L’Unité de lutte contre la corruption (ULCC) a rendu public, le 8 décembre 2025, un rapport d’enquête approfondi portant sur les déclarations de patrimoine d’entrée et de sortie de l’ancien président Michel Joseph Martelly, qui a dirigé le pays du 14 mai 2011 au 7 février 2016. Cette enquête fait suite à une saisine déposée en septembre 2024 par l’organisation Ensemble contre la corruption (ECC).
Selon l’ULCC, les documents examinés — déclaration d’entrée authentifiée le 1er juillet 2011 et déclaration de sortie datée du 30 janvier 2018 — présentent des irrégularités qualifiées de graves.

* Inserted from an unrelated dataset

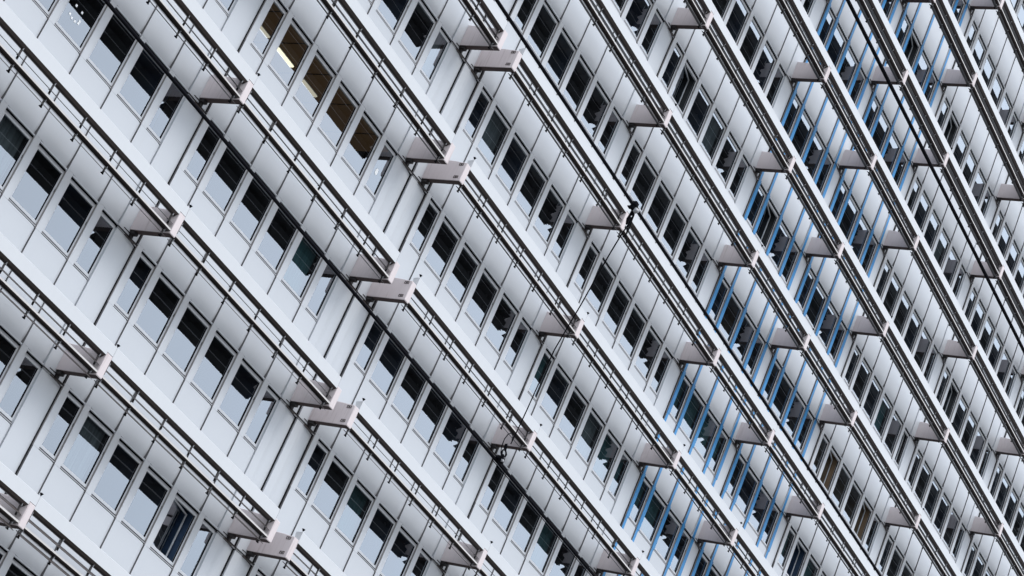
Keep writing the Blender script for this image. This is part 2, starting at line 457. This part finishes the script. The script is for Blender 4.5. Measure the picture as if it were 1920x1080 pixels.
def hanger_geo():
    g = Geo()
    g.box(-0.026, 0.026, -1.052, -1.040, 0.315, 0.545, 'dark')
    g.box(-0.022, 0.010, -1.070, -1.056, 0.380, 0.400, 'steel')
    g.box(-0.006, 0.006, -1.092, -1.060, 0.535, 0.640, 'steel')
    g.box(-0.026, 0.026, -1.030, -1.018, 0.000, 0.150, 'dark')
    g.box(-0.006, 0.006, -1.080, -1.040, 0.130, 0.205, 'steel')
    g.box(-0.05, 0.03, -1.035, -1.012, -0.018, 0.004, 'black')
    g.box(-0.012, 0.012, -1.05, -0.975, 0.425, 0.433, 'dark')
    return g
def bracket_geo():
    g = Geo(); x0, x1 = 0.0, 0.20
    P = [(0.03, 0.138), (-1.150, 0.135), (-1.166, 0.150), (-1.166, 0.675), (-1.150, 0.692), (0.03, 0.80)]
    b = 0.012
    n = len(P); o = len(g.v)
    cy = sum(p[0] for p in P) / n; cz = sum(p[1] for p in P) / n
    ins = [(y + (b if y < cy else -b), z + (b if z < cz else -b)) for y, z in P]
    for ring, x in ((ins, x0), (P, x0 + b), (P, x1 - b), (ins, x1)):
        g.v += [(x, y, z) for y, z in ring]
    for k in range(3):
        for i in range(n):
            j = (i + 1) % n
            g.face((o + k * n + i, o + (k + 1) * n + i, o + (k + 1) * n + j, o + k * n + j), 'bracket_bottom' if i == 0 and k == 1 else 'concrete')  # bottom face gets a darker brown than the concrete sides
    g.face([o + i for i in range(n)], 'concrete'); g.face([o + 3 * n + i for i in range(n)][::-1], 'concrete')
    return g
def foot_geo():
    g = Geo()
    g.box(0.035, 0.165, -0.15, 0.05, 0.062, 0.137, 'dark'); g.box(0.06, 0.14, -0.07, 0.05, -0.03, 0.060, 'dark')
    g.box(-0.08, 0.30, -0.030, 0.01, -0.055, -0.034, 'soffit'); g.box(-0.20, 0.02, -0.055, -0.035, 0.045, 0.060, 'dark'); return g
def plate_geo():
    g = Geo()
    for z in (0.245, 0.632):
        g.box(-0.012, 0.004, -1.07, -0.94, z - 0.035, z - 0.026, 'soffit'); g.box(-0.012, 0.004, -1.07, -0.94, z + 0.026, z + 0.035, 'soffit')
        g.box(-0.012, 0.004, -1.07, -1.055, z - 0.025, z + 0.025, 'soffit'); g.box(-0.012, 0.004, -0.955, -0.94, z - 0.025, z + 0.025, 'soffit')
        g.box(-0.006, 0.004, -1.03, -0.98, z - 0.012, z + 0.012, 'dark')
    return g
def nub_geo():
    g = Geo(); o = 0
    g.v += [(-0.036, -1.18, 0.995), (0.036, -1.18, 0.995), (0.036, -1.12, 0.995), (-0.036, -1.12, 0.995), (0, -1.15, 0.925)]
    for q in ((0, 1, 2, 3), (0, 4, 1), (1, 4, 2), (2, 4, 3), (3, 4, 0)): g.face(q, 'black')
    return g
for k, f in (('hanger', hanger_geo), ('bracket', bracket_geo), ('bearing_foot', foot_geo), ('inset_plates', plate_geo), ('bolt', nub_geo)):
    protos[(k,)] = [f(), None]
bx = [x for x, _, _ in brackets]
spans = []
prev = None
for (x, b, side) in brackets:
    if prev is not None:
        px, pside = prev
        if not (pside == 'left' and side == 'right'):
            spans.append((px + 0.20 + 0.004, x - 0.004 if side == 'left' else x + 0.196, x))
    prev = (x, side)
for r in ROWS:
    z = head(r)
    for x, b, side in brackets:
        kids = [('bearing_foot',)]
        if side == 'right': kids.append(('inset_plates',))
        items.append(('bracket', ('bracket',), kids, Vector((x, 0, z)), Vector((x, -.6, z + .4)), False))
    for x0, x1, xb in spans:
        L = round(x1 - x0, 4); k = ('shade', L)
        Lc = xb - 0.004 - x0
        if k not in protos:
            u, l_, sb, sd = shade_parts(Lc, 0, L)
            if L > Lc + 0.05:      # the blade sails over the head of the bracket
                u.prism_x([(-1.155, 0.70), (-0.97, 0.70), (-0.960, 0.905), (-1.140, 0.930), (-1.155, 0.915)], Lc, L, ['soffit', 'dark', 'fascia', 'fascia', 'fascia', 'fascia'])
            for nm, g in (('upper_blade', u), ('lower_blade', l_), ('slat', sb), ('lower_slat', sd)): protos[(nm, L)] = [g, None]
            protos[k] = [None, None]
        n = 7 if L > 5.5 else 5
        items.append(('sun_shade', None, [('upper_blade', L), ('lower_blade', L), ('slat', L), ('lower_slat', L)] +
                      [(('hanger',), 0.085 + (Lc - 0.17) * j / (n - 1)) for j in range(n)] + [(('bolt',), -0.01)], Vector((x0, 0, z)), Vector((x0 + L / 2, -1.1, z + .5)), L))

# --- build: what the frame shows as objects (nearest 300 of a kind), the rest joined -----------------
def corners_in(it):
    kind, p, kids, loc, c, ex = it
    if kind == 'sun_shade':
        return any(in_frame((loc.x + ex * t, -1.1, loc.z + .5), 15) for t in (0, .15, .3, .5, .7, .85, 1))
    pts = [(c.x + dx, c.y, c.z + dz) for dx in (-.5, 0, .5) for dz in (-.8, 0, .8)]
    return any(in_frame(p_, 5) for p_ in pts)
groups = {}
for it in items: groups.setdefault(it[0], []).append(it)
LABELS = {}
n_obj = 0
for kind, lst in groups.items():
    seen = [it for it in lst if corners_in(it)]
    seen.sort(key=lambda it: (it[4] - CAM).length)
    show = seen[:300]; ids = set(map(id, show))
    rest = [it for it in lst if id(it) not in ids]
    for it in show:
        _, p, kids, loc, c, ex = it
        if p is None: o = link(kind, None, building, loc - BL)
        else: o = link(kind, pmesh(p), building, loc - BL)
        n_obj += 1
        if kind == 'mullion' and ex: o['label'] = "blue painted mullion"
        if kind == 'window' and ex: o['label'] = "window with its sash swung open"
        for kk in kids:
            off = (0, 0, 0)
            if isinstance(kk[0], tuple): kk, dx = kk; off = (dx, 0, 0)
            nm = {'lower_slat': 'slat'}.get(kk[0], kk[0])
            link(nm, pmesh(kk), o, off); n_obj += 1
    if rest:
        parts = {}
        for it in rest:
            _, p, kids, loc, c, ex = it
            big = parts.setdefault(kind, Geo())
            if p is not None: big.add(protos[p][0], loc - BL)
            for kk in kids:
                off = Vector((0, 0, 0))
                if isinstance(kk[0], tuple): kk, dx = kk; off = Vector((dx, 0, 0))
                big.add(protos[kk][0], loc - BL + off)
        for nm, big in parts.items():
            o = link("further_" + nm + "s", big.mesh("further_" + nm + "s"), building); o['kind'] = 'stuff'
print("objects", n_obj)
# core behind the joints, body of the block
core = Geo()
for r in ROWS:
    core.box(X_MIN, X_MAX, 0.114, 0.50, head(r) + 0.03, head(r) + H - 1.47, 'core')
    for kind, x, w, b, i in cols:
        if kind == 'blank': core.box(x - 0.03, x + w + 0.03, 0.112, 0.49, head(r) - 1.48, head(r) + 0.04, 'core')
link("wall_core", core.mesh("wall_core"), building, -BL)
body = Geo(); body.box(X_MIN, X_MAX, 2.3, 16, 0, head(15) + 3.5, 'core'); body.box(X_MIN, X_MAX, 0.03, 2.25, 0, head(-3) - 1.5, 'panel')
link("block_body", body.mesh("block_body"), building, -BL)

# ------------------------------------------------------------------ lamps glowing in the lit storey
def lamp_strip(x, w, r, y, label, m='lamp_dim'):
    o = link("ceiling_light", None, None, (x, y, head(r)))
    tag(o, label, "ceiling light", "strip lights behind the glass of the brown lit storey")
    t = Geo(); t.box(-w / 2, w / 2, -0.05, 0.05, -0.05, -0.012, m); link("tube_cover", t.mesh("tube_cover"), o)
    t = Geo(); t.box(-w / 2 - .02, w / 2 + .02, -0.07, 0.07, -0.011, 0.010, 'frame'); link("light_housing", t.mesh("light_housing"), o)
lamp_strip(0.55, 0.80, 4, 1.22, "warm strip light behind the narrow window at the left end of the brown row")
lamp_strip(1.71, 0.74, 4, 1.20, "brightest warm strip light behind the second window of the brown lit row", 'lamp')
lamp_strip(2.93, 0.66, 4, 1.20, "warm strip light behind the third window of the brown lit row")

# ------------------------------------------------------------------ paper notes stuck on the glass
def note(px, py, s, label, round_=False, grp="paper squares forming a smiling face on a window"):
    p = on_plane_y(px, py, 0.080); g = Geo()
    if round_:
        o0 = 0; n = 14
        ring = [(s * 0.8 * math.cos(2 * math.pi * k / n), 0, s * 1.2 * math.sin(2 * math.pi * k / n)) for k in range(n)]
        g.v += ring + [(x, -0.001, z) for x, y, z in ring]
        g.face([n + k for k in range(n)], 'paper'); g.face(list(range(n))[::-1], 'paper')
        for k in range(n): g.face((k, (k + 1) % n, n + (k + 1) % n, n + k), 'paper')
    else: g.box(-s, s, -0.001, 0.0, -s, s, 'paper')
    o = link("paper_note", g.mesh("paper_note"), None, p); tag(o, label, "paper note", grp)
for px, py, lb in ((143.7, 10.5, "square paper note forming the upper eye of the smiling face on a window"),
                   (154.2, 24, "square paper note forming the lower eye of the smiling face, nearest the dark reflection"),
                   (131.5, 25.5, "square paper note at the left end of the smiling mouth on the window"),
                   (134.5, 33.5, "second square paper note of the smiling mouth from its left end"),
                   (140.3, 40, "third square paper note of the smiling mouth, at its lowest bend"),
                   (146.8, 44, "fourth square paper note of the smiling mouth, next to its right end"),
                   (149.5, 40.5, "square paper note at the right end of the smiling mouth on the window")):
    note(px, py, 0.027, lb)
note(706, 322, 0.075, "white oval paper sticker low on the narrow window beside the twin brackets", True, None)

# ------------------------------------------------------------------ overhead wires in front of the facade
HZ = CAM.z + 6.0
def wire(name, dy, r, label, dz=0.0, x0=-30, x1=60, sag=0.0):
    g = Geo(); pts = []
    for k in range(41):
        x = x0 + (x1 - x0) * k / 40; pts.append((x, 0, 0))
    g.tube(pts, r, 'black', 8)
    o = link(name, g.mesh(name), None, (CAM.x + 0, CAM.y + dy, HZ + dz))
    return tag(o, label, "cable", "overhead cables strung in front of the facade")
wire("overhead_cable", 9.095, 0.0116, "black overhead cable slanting from the upper left to the hanging wire loop")
wire("overhead_cable", 6.500, 0.0092, "black overhead cable crossing mid picture through the upper clamp")
wire("overhead_cable", 4.630, 0.0086, "black overhead cable running over the blue mullions to the right edge")
wire("thin_messenger_wire", 9.095, 0.0030, "thin second wire hugging the underside of the cable by the hanging loop", dz=-0.0220, x0=12.4, x1=40)
def at(px, py, t): return CAM + ray(px, py) * t
A = CAM + Vector((9.15, 6.5, 6.0)); B = CAM + Vector((12.46, 9.095, 6.0))
tA, tB = (A - CAM).length, (B - CAM).length
def lerp_t(py): return tA + (tB - tA) * (py - 392) / (865 - 392)
g = Geo()
pl = [(1190, 398), (1180, 418), (1165, 440), (1145, 473), (1118, 520), (1090, 570), (1064, 614), (1040, 655), (1012, 715), (985, 775), (971, 805), (958, 832)]
g.tube([at(x, y, lerp_t(y)) for x, y in pl], 0.0042, 'black', 7)
o = link("span_wire", g.mesh("span_wire"), None); tag(o, "thin black wire hanging between the two overhead clamps", "wire")
g = Geo()
pl = [(1183, 408), (1178, 425), (1174, 440), (1175, 455)]
g.tube([at(x, y, lerp_t(y) - .02) for x, y in pl], 0.0042, 'black', 7)
pl2 = [(1189, 402), (1184, 415), (1180, 428), (1175, 438), (1168, 444)]
g.tube([at(x, y, lerp_t(y) + .03) for x, y in pl2], 0.0038, 'black', 7)
o = link("wire_tail", g.mesh("wire_tail"), None); tag(o, "short black wire tails dangling below the upper clamp", "wire")
g = Geo()
lp = [(960, 826), (962, 818), (959, 812), (953, 814), (946, 823), (941, 836), (939, 848), (941, 858), (946, 861), (950, 853), (948, 840), (951, 832)]
g.tube([at(x, y, tB - 0.1 - 0.02 * math.sin(k)) for k, (x, y) in enumerate(lp)], 0.0036, 'black', 7)
o = link("wire_loop", g.mesh("wire_loop"), None); tag(o, "loop of slack black wire coiled above the lower clamp", "wire")
def blob(g, px, py, t, w, h, d, mat):
    p = at(px, py, t); g.box(p.x - w, p.x + w, p.y - d, p.y + d, p.z - h, p.z + h, mat, bevel=min(w, h, d) * .35)
cl = link("cable_clamp", None, None, A); tag(cl, "upper black clamp with insulators where the span wire meets the middle cable", "clamp")
def rel(g, base): g.v = [(x - base.x, y - base.y, z - base.z) for x, y, z in g.v]; return g
g = Geo(); blob(g, 1191, 383, tA - .02, .016, .014, .016, 'black'); blob(g, 1187, 390, tA - .02, .020, .011, .014, 'black'); blob(g, 1193, 393, tA - .02, .010, .012, .012, 'black'); blob(g, 1181, 388.5, tA, .014, .004, .01, 'black')
link("clamp_jaw", rel(g, A).mesh("clamp_jaw"), cl)
g = Geo(); g.tube([at(1196, 391, tA - .04), at(1193, 395, tA - .04), at(1188, 398, tA - .04)], [.012, .016, .010], 'steel', 9); link("bolt", rel(g, A).mesh("clamp_bolt"), cl)
g = Geo(); g.tube([at(1189, 395, tA), at(1185, 400, tA), at(1181, 404, tA), at(1178, 411, tA), at(1174, 421, tA)], [.014, .012, .007, .011, .004], 'black', 10)
link("insulator", rel(g, A).mesh("insulator"), cl)
cl = link("cable_clamp", None, None, B); tag(cl, "lower black clamp fixed on the left cable under the wire loop", "clamp")
g = Geo(); blob(g, 940, 863, tB - .03, .020, .020, .016, 'black'); blob(g, 935, 858, tB - .03, .020, .013, .016, 'black'); blob(g, 941, 856, tB - .03, .009, .018, .012, 'black'); link("clamp_jaw", rel(g, B).mesh("clamp_jaw2"), cl)
g = Geo(); g.tube([at(943, 861, tB - .05), at(941, 866, tB - .05)], [.010, .012], 'steel', 9); link("bolt", rel(g, B).mesh("clamp_bolt2"), cl)
g = Geo(); pts = []
for k in range(13):
    a = 2 * math.pi * k / 12; pts.append(at(945 + 4 * math.sin(a), 850 - 7 * math.cos(a), tB - .06))
g.tube(pts, .006, 'black', 7, cap=False); g.tube([at(947, 843, tB - .06), at(949, 836, tB - .06), at(949, 832, tB - .06)], [.010, .013, .009], 'black', 8)
link("shackle", rel(g, B).mesh("shackle"), cl)

# ------------------------------------------------------------------ ground
g = Geo(); g.v += [(-400, -400, 0), (400, -400, 0), (400, 400, 0), (-400, 400, 0)]; g.face((0, 1, 2, 3), 'ground')
o = link("ground", g.mesh("ground"), None, (0, 0, -0.004)); o['kind'] = 'structure'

Celles-ci ont été établies à partir de relevés bancaires (Capital Bank, Unibank, BNC, Sogebank), de registres notariaux, de données de l’OAVCT ainsi que d’extraits administratifs. L’institution anticorruption estime que ces manquements pourraient constituer des infractions de faux et d’usage de faux, au regard de la loi du 12 février 2008 et du Code pénal.
Déclarations tardives et non conformes
L’ULCC souligne que la déclaration de patrimoine d’entrée comporte une date raturée et illisible et n’a été authentifiée qu’à l’issue du délai légal de 30 jours après l’investiture présidentielle. Quant à la déclaration de sortie, elle a été déposée près de 23 mois après la fin du mandat, en violation manifeste de l’article 7 de la loi du 12 février 2008. Pour l’ULCC, ces retards répétés traduisent davantage une volonté d’échapper au contrôle qu’une simple négligence administrative.
Omissions et anomalies bancaires
Le rapport révèle d’importants écarts entre les comptes bancaires déclarés et ceux effectivement identifiés. À l’entrée en fonction, plusieurs comptes, dépôts à terme et prêts, notamment liés à la campagne présidentielle et à la Fondation Rose et Blanc, n’auraient pas été mentionnés. Certains numéros de comptes déclarés se sont même révélés inexistants. À la sortie de fonction, l’ULCC constate également une sous-déclaration significative, avec de nombreux comptes et cartes de crédit non mentionnés, ainsi que des dettes introuvables dans les documents fournis.
Revenus incohérents et non justifiés
L’ULCC relève par ailleurs de fortes contradictions dans la déclaration des revenus. Les montants annoncés au titre des activités artistiques, des conférences et des revenus locatifs ne sont pas étayés par des pièces justificatives suffisantes. Des écarts importants sont aussi notés entre les revenus individuels et familiaux déclarés, ainsi que l’absence de mention de certaines rémunérations perçues sur le Trésor public durant le mandat présidentiel.
Patrimoine immobilier sous-évalué ou incomplet
Sur le plan immobilier, le rapport met en évidence des omissions et des incohérences notables entre les biens déclarés à l’entrée et ceux figurant à la sortie. Certains immeubles acquis avant le mandat n’auraient jamais été déclarés, tandis que d’autres disparaissent sans qu’aucun acte de cession ne soit produit. L’ULCC évoque également des acquisitions réalisées pendant le mandat présidentiel sans justification claire de leur financement.
Véhicules et participations sociétaires non déclarés
Enfin, l’ULCC dénonce la disparition inexpliquée de véhicules déclarés à l’entrée en fonction, ainsi que l’omission de plusieurs véhicules et participations dans des sociétés commerciales, pourtant enregistrées auprès des autorités compétentes. Ces manquements contreviennent, selon l’institution, aux principes de continuité, de sincérité et d’exhaustivité exigés par la loi.
Au terme de son rapport, l’ULCC estime que la situation de l’ancien président Michel Joseph Martelly est juridiquement préoccupante. Des recommandations de poursuites pénales ont été formulées, ouvrant la possibilité d’audiences judiciaires dans les mois à venir. Reste à savoir si l’ancien chef de l’État choisira de répondre publiquement à ces accusations ou d’observer le silence, alors que cette affaire relance le débat sur la reddition de comptes des anciens dirigeants haïtiens.